Trolling, in its purest form, is the act of deliberately behaving in an upsetting or offensive way in order to provoke an angry response. It’s a form of entertainment, but in recent years, it’s also become linked to reactionary politics.... Trolling reflects a profound lack of sincerity, even a hostility to sincerity. It allows the speaker to make an offensive declaration and then insist that his or her (usually his) statement was just intended to make you mad—that you’re the real fool for taking this seriously. The speaker gets to say the thing and also gets to deny responsibility for it. The troll believes that people who care about things are chumps and that the only wise way to go through the world is with a level of ironic detachment that borders on nihilism. Trolling isn’t just about being offensive. It’s about being gleefully offensive.
Jurecic went on to note that Curtis Yarvin's writing, which Bannon allegedly reveres, "is terrible." She made this statement, she said, not as a "potshot," but to highlight that in the various so-called "alt-right" communities, there's an obsession with proving one's intelligence, which is frequently couple with eugenicism.
Jurecic's observations of Bannon form a sad and disturbing parallel to Laurie Penny's account of her time "On the Milo Bus With the Lost Boys of America’s New Right," published in the Pacific Standard magazine. Penny accompanied a forlorn band of groupies (boys) who, along with their champion former provocateur Milo Yiannopoulos, had been ousted from their venue by Berkeley protesters. The article is worth reading in its entirety, but Penny's conclusion, which could apply to whole swaths of the Trump administration, is striking.

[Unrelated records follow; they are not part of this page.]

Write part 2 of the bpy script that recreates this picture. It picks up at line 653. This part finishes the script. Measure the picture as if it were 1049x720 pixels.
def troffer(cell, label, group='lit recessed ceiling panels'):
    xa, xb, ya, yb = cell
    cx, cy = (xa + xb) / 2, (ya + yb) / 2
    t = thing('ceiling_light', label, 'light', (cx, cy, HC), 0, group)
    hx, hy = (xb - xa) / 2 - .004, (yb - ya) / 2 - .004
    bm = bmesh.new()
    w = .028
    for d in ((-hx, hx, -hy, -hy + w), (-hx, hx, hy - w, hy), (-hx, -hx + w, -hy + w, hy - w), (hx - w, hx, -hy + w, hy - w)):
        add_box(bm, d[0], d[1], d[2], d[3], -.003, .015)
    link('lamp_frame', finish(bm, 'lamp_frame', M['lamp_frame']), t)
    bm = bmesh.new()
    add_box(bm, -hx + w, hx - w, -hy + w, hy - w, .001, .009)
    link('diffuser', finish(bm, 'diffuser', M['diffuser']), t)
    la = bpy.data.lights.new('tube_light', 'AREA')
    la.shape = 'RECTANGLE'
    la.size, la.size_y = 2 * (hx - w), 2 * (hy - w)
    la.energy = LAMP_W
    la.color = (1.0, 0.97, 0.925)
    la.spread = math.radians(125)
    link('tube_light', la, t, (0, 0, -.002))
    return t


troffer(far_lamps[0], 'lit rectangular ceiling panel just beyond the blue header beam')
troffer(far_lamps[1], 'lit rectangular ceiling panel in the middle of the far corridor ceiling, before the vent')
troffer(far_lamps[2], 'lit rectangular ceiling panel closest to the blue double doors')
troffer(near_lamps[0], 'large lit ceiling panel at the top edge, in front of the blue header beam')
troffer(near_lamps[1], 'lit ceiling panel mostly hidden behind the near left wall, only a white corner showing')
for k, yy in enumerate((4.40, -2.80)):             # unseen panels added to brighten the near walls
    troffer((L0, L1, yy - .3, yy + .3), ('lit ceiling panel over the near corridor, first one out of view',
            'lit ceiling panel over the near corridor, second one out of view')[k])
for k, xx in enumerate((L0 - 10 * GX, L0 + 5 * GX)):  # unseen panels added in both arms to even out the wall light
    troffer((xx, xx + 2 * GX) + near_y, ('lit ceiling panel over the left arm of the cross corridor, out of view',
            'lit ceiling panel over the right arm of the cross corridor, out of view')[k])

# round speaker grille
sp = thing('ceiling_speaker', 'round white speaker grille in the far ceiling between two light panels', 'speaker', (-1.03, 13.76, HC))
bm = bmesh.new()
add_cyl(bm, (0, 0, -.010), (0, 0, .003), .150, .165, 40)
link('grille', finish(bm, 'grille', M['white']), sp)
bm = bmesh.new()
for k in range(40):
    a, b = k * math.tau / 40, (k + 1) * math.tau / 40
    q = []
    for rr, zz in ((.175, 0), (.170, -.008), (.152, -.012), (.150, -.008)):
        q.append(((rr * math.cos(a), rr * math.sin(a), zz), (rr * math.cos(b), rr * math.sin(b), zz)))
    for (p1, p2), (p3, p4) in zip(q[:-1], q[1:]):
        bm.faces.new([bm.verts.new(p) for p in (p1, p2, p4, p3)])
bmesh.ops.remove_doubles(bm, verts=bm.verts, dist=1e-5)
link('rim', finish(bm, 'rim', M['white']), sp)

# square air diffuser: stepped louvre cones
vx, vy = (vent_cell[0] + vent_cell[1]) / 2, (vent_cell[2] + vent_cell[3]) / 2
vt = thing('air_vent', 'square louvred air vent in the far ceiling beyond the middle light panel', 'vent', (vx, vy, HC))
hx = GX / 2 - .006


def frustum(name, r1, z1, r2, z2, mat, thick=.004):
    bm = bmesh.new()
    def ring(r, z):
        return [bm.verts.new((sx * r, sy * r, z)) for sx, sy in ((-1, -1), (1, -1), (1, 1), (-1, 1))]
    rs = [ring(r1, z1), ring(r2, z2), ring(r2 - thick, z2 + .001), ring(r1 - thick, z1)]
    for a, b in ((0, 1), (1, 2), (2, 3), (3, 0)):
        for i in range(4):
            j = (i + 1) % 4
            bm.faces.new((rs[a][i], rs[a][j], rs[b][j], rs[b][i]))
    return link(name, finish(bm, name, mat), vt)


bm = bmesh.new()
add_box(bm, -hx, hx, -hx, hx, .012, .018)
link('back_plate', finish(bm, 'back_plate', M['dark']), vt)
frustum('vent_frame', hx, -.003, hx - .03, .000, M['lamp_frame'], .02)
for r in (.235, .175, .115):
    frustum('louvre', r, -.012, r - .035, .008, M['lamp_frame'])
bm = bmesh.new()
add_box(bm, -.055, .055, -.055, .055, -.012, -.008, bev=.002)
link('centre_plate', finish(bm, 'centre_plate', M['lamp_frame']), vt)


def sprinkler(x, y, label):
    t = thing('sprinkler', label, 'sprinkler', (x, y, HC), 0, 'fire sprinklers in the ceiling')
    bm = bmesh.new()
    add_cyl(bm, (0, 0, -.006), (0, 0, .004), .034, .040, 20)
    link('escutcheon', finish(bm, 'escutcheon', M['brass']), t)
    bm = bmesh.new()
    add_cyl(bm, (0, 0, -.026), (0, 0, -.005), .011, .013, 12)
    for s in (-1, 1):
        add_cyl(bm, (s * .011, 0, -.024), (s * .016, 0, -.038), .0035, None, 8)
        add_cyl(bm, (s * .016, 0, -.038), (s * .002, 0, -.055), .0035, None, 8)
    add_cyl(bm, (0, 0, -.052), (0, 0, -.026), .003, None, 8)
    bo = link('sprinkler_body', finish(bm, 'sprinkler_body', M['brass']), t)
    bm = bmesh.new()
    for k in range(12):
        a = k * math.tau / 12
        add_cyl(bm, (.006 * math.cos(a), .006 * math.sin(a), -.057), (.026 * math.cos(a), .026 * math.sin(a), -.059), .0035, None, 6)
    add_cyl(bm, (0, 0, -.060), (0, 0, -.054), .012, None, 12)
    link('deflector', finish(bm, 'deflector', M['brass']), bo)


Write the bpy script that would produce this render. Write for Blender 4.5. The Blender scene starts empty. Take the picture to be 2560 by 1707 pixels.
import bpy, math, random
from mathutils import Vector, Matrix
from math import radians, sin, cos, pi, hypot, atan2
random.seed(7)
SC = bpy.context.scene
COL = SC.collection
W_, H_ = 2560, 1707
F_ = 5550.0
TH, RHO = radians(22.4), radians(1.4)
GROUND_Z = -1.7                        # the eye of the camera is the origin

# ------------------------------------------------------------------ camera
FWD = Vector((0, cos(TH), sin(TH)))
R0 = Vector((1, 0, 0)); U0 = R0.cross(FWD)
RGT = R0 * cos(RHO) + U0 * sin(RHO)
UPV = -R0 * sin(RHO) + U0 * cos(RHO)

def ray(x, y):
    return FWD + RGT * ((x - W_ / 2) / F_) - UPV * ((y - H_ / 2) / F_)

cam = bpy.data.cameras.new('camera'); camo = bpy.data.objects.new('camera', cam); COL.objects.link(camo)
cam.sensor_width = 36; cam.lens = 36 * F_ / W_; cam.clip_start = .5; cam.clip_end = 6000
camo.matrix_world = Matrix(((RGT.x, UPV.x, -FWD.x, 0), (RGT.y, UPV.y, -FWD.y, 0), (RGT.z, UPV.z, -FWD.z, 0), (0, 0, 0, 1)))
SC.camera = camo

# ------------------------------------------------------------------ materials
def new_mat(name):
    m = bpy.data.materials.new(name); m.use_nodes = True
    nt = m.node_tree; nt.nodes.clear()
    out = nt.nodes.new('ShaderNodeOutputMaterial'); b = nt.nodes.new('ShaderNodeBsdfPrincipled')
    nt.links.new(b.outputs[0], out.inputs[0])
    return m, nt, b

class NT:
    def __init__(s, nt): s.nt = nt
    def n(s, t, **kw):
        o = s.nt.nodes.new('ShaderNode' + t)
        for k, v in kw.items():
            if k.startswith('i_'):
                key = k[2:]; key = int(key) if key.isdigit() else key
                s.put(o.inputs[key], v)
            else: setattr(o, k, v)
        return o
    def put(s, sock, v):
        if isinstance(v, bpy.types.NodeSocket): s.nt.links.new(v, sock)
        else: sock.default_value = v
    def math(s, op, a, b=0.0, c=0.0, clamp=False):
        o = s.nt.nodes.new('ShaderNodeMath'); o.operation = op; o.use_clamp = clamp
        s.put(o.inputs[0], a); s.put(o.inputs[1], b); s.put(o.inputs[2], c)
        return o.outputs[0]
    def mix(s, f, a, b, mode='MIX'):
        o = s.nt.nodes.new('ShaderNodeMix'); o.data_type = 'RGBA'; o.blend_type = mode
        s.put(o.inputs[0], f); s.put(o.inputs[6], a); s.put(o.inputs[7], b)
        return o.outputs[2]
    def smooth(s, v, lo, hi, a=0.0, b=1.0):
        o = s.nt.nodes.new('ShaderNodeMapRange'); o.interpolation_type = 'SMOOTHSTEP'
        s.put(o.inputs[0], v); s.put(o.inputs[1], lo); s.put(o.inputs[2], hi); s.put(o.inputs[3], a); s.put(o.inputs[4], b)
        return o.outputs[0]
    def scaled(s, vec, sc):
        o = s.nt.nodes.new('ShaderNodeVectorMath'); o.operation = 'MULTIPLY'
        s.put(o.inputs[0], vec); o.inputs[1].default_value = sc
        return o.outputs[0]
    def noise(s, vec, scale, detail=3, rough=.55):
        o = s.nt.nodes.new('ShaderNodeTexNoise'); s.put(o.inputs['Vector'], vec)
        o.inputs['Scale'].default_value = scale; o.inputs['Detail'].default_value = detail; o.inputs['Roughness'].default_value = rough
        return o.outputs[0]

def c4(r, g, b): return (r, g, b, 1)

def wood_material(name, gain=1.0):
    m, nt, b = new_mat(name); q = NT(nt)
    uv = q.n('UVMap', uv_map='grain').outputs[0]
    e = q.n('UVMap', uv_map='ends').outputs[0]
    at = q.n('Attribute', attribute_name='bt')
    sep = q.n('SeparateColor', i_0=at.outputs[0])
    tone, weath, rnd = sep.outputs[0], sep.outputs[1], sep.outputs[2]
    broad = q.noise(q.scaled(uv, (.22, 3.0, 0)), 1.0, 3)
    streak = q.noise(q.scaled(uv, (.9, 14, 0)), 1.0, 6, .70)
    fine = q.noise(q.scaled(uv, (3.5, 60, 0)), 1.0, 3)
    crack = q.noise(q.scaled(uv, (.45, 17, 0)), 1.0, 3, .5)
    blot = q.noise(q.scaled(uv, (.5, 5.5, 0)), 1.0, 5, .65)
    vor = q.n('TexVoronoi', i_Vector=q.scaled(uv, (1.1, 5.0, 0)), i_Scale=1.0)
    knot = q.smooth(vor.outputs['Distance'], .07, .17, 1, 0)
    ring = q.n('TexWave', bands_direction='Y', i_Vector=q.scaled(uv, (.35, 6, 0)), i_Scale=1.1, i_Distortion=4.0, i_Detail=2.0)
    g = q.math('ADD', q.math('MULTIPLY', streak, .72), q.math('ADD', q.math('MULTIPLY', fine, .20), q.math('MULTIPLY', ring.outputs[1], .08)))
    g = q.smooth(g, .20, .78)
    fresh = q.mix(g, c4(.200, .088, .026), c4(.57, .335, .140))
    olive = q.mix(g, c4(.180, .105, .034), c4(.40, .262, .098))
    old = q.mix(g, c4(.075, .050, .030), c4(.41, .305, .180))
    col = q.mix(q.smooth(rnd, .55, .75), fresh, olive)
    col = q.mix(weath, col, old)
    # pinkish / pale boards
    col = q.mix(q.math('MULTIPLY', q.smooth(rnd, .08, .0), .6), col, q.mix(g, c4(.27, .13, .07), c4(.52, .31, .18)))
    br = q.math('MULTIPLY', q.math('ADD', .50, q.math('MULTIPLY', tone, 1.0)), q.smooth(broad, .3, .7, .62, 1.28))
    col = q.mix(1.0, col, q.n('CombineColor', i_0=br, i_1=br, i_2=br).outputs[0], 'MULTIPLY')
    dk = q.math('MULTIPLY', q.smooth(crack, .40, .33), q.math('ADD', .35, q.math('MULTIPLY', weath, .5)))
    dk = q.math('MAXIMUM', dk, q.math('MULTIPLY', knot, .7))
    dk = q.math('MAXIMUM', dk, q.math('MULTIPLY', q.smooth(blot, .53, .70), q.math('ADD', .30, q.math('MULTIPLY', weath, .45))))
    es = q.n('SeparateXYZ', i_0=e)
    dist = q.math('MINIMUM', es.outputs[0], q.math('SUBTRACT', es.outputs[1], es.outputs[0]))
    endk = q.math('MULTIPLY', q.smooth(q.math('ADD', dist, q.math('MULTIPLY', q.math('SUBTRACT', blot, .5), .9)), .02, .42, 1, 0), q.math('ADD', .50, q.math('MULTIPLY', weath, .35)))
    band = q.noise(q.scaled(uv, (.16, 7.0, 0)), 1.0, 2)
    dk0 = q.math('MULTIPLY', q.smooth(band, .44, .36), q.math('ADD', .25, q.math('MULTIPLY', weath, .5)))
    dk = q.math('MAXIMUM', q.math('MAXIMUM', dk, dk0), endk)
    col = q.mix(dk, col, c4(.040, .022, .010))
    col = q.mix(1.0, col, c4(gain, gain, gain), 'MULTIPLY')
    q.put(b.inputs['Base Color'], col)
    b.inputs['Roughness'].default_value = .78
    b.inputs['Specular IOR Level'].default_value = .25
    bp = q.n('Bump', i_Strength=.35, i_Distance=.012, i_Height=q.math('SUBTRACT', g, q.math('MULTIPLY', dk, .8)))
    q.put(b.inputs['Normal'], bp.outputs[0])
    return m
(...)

Now the entire alt-right is realizing, in full view of a few million popcorn-munching online leftists, that they were never the new punk. They were never the suave and seductive blackshirts of the new American authoritarianism. They are, at best, the brownshirts, and they are becoming less useful to their benefactors by the day. Where they were once “underground,” they are now are an ankle-biting embarrassment to the movement they made mainstream — and they have no clue what to do next.